The Sunday papers and URLs
The other week I wondered why newspapers still need a distinct name on a Sunday in a digital age. I thought I’d have a look at how the existing titles handle their URL and domain name strategy.
People
Site hosted at people.co.uk. Individual stories served from people.co.uk. No equivalent daily. Online it is awkwardly up against celebrity site People.com covering much of the same territory
Sunday Mirror
Front page with Sunday Mirror masthead at mirror.co.uk/sunday-mirror/. Stories served from mirror.co.uk. Home link on the Sunday Mirror front goes to main mirror.co.uk front page. Sunday stories included on main front. There is no link back to the Sunday edition in the main site navigation.
Mail on Sunday
Front page with Sunday masthead at dailymail.co.uk/mailonsunday/index.html. Stories served from dailymail.co.uk. Story selection on the “Sunday” front follows news events during the day i.e. arrest of Rebekah Brooks was leading this afternoon, even though Mail on Sunday lead had been “Clare’s law”. Story selection on the “Daily” front includes stories from the Sunday edition. There is no link to the Sunday edition in the main site navigation.
Daily Star on Sunday
Users reaching the homepage are redirected to dailystar.co.uk/sunday/ with a Sunday masthead. Stories are served on the main dailystar.co.uk address, but the Sunday masthead persists across the site.
Sunday Express
Front page served at express.co.uk/sunday. This has the standard site masthead, but an additional banner “Sunday Express in association with S Magazine” above the main content. Stories are updated during the day. A Sunday Express link features in the site’s main left-hand navigation.
Sunday Telegraph
Appears to make no concessions to Sunday, including not having sundaytelegraph.co.uk or thesundaytelegraph.co.uk URLs registered as redirects.
Sunday Times
thesundaytimes.co.uk has a standalone site. This is updated during the day - leading to the arrest of Rebekah Brooks being simultaneously covered by Simon Alford for the Sunday title and by Sadie Gray and Anushka Asthana for the daily Times.
The Observer
The Observer front page online is at observer.guardian.co.uk. It does not feature updating news during the day - although today does feature David Mitchell pondering “How can the Observer attract former News of the World readers?”. Stories are published on www.guardian.co.uk, not observer.guardian.co.uk. There is a link to the Observer from the main guardian.co.uk front page navigation.
Sunday Sport
I couldn’t be bothered ending up with these URLs and search terms in my browser history.

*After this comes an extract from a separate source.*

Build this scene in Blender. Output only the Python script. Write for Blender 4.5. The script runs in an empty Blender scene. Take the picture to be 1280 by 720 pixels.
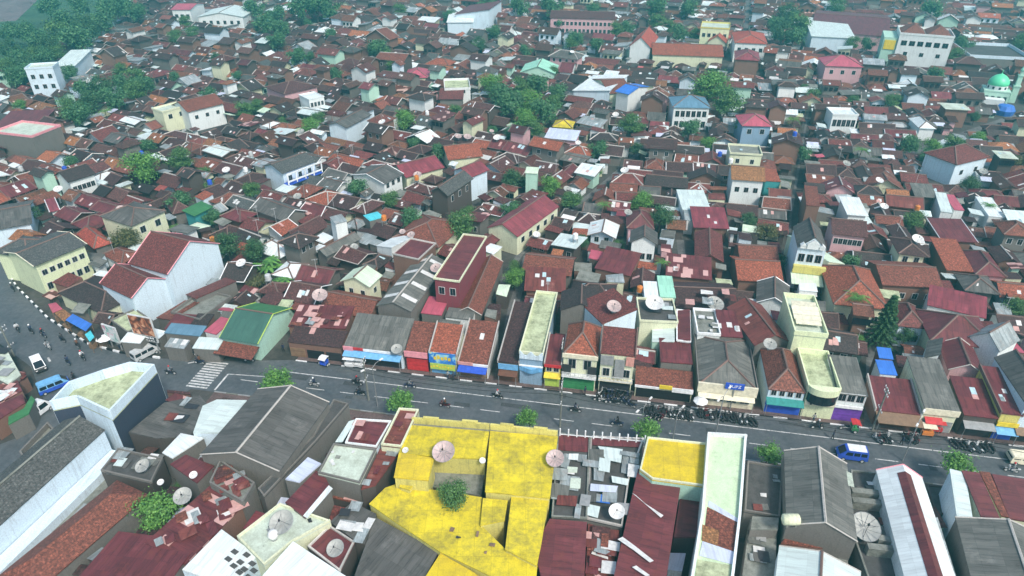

Great post, this made me laugh. You're probably the first person I've read on the Web that addresses newspapers like you do. Would it be weird if there was a physical newspaper that's name was a URL?
Interesting post, although isn't the UK one of the only countries which has sunday papers? In my own country (the Netherlands) we don't have sunday papers. Might be a heritage from old christian times.
I can only speak for TMG, but a decision was taken a while ago not to maintain a great list of URLs on the offchance that someone might want to use them. For that reason we no longer own thesundaytelegraph.co.uk. We still have sundaytelegraph.co.uk, but I'm not sure if it will be renewed. There's too much admin and expense in keeping things that no one wants, so when there was a round of cuts a while ago, the URLs found themselves on the block. At the time we owned houseofpain.com, although god only knows why.
If the Sunday Telegraph suddenly required a web presence of its own away from the master address of telegraph.co.uk we'd look into getting something appropriate, but I can't really see that happening. As you say, it's a 24-hour always-on thing these days.